** Start Data excerpt **

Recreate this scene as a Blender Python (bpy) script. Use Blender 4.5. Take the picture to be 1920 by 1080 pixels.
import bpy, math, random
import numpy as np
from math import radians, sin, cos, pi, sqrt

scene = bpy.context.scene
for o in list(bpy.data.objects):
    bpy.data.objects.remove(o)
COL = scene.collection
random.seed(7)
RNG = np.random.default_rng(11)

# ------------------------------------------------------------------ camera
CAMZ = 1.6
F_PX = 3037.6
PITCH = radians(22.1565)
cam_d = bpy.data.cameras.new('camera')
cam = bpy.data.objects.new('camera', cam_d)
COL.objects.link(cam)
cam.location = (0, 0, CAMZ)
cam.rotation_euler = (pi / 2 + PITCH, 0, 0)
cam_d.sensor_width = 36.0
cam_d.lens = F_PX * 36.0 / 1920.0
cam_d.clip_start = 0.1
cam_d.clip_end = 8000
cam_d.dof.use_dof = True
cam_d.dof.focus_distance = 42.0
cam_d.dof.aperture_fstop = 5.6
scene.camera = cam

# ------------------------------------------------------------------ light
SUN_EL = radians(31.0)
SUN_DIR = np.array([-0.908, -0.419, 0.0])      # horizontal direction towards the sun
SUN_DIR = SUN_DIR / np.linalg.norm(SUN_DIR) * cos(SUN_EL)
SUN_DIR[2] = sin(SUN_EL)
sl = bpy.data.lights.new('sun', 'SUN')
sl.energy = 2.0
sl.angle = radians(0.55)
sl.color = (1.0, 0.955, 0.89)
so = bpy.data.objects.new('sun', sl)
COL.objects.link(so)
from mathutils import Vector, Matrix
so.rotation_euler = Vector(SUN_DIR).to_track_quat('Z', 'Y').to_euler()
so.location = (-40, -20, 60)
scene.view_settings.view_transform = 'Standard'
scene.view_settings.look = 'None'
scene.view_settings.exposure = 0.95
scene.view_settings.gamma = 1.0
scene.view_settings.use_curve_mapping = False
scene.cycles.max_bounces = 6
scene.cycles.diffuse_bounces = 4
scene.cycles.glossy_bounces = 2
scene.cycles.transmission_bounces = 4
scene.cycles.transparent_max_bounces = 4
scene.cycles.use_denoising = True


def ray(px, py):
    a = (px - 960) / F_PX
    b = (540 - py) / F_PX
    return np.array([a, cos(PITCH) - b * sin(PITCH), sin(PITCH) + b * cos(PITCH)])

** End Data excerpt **

• [Your task]
Type out the whole listing above again, exactly as it stands.

• [Reply]
Recreate this scene as a Blender Python (bpy) script. Use Blender 4.5. Take the picture to be 1920 by 1080 pixels.
import bpy, math, random
import numpy as np
from math import radians, sin, cos, pi, sqrt

scene = bpy.context.scene
for o in list(bpy.data.objects):
    bpy.data.objects.remove(o)
COL = scene.collection
random.seed(7)
RNG = np.random.default_rng(11)

# ------------------------------------------------------------------ camera
CAMZ = 1.6
F_PX = 3037.6
PITCH = radians(22.1565)
cam_d = bpy.data.cameras.new('camera')
cam = bpy.data.objects.new('camera', cam_d)
COL.objects.link(cam)
cam.location = (0, 0, CAMZ)
cam.rotation_euler = (pi / 2 + PITCH, 0, 0)
cam_d.sensor_width = 36.0
cam_d.lens = F_PX * 36.0 / 1920.0
cam_d.clip_start = 0.1
cam_d.clip_end = 8000
cam_d.dof.use_dof = True
cam_d.dof.focus_distance = 42.0
cam_d.dof.aperture_fstop = 5.6
scene.camera = cam

# ------------------------------------------------------------------ light
SUN_EL = radians(31.0)
SUN_DIR = np.array([-0.908, -0.419, 0.0])      # horizontal direction towards the sun
SUN_DIR = SUN_DIR / np.linalg.norm(SUN_DIR) * cos(SUN_EL)
SUN_DIR[2] = sin(SUN_EL)
sl = bpy.data.lights.new('sun', 'SUN')
sl.energy = 2.0
sl.angle = radians(0.55)
sl.color = (1.0, 0.955, 0.89)
so = bpy.data.objects.new('sun', sl)
COL.objects.link(so)
from mathutils import Vector, Matrix
so.rotation_euler = Vector(SUN_DIR).to_track_quat('Z', 'Y').to_euler()
so.location = (-40, -20, 60)
scene.view_settings.view_transform = 'Standard'
scene.view_settings.look = 'None'
scene.view_settings.exposure = 0.95
scene.view_settings.gamma = 1.0
scene.view_settings.use_curve_mapping = False
scene.cycles.max_bounces = 6
scene.cycles.diffuse_bounces = 4
scene.cycles.glossy_bounces = 2
scene.cycles.transmission_bounces = 4
scene.cycles.transparent_max_bounces = 4
scene.cycles.use_denoising = True


def ray(px, py):
    a = (px - 960) / F_PX
    b = (540 - py) / F_PX
    return np.array([a, cos(PITCH) - b * sin(PITCH), sin(PITCH) + b * cos(PITCH)])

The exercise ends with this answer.